Syn trenera Oknińskiego w Prime Show MMA! Chce walki z Alanem: „Obraża nasz klub, chętnie go wyjaśnię”

Za nami gala Prime Show MMA 3, podczas której federacja ogłosiła kilku nowych zawodników oraz starcia, do których dojdzie na kolejnej edycji.
Podczas wczorajszej walki mogliśmy m.in. oglądać w akcji Daniela Rutkowskiego, który bez problemów rozprawił się na pełnym dystansie z Piotrem Pająkiem. Wielkie show zrobił „Bagieta” nazywany nowym królem freak fightów. Przejechał się on po swoim rywalu „Robalinim„, którego najpierw rozbił, a później poddał.

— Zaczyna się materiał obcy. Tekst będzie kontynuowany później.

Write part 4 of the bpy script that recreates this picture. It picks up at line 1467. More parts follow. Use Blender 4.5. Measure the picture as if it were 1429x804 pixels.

W trakcie gali doszło również do face-to-face pomiędzy „Popkiem” oraz Kasjuszem Życińskim. Zmierzą się oni w main evencie kolejnej gali. Dodatkowo ogłoszono starcie Anny Andrzejewskiej z byłą mistrzynią świata w boksie Ewą Piątkowską.
Syn Mirosława Oknińskiego nowym zawodnikiem Prime Show MMA
Do federacji dołączył również Adam Okniński, syn jednego z najlepszych polskich trenerów. Toczył on zarówno walki zawodowe, jak i amatorskie. W profesjonalnym MMA stoczył 6 pojedynków. Odniósł 4 zwycięstwa przez nokaut oraz 2 porażki przed czasem.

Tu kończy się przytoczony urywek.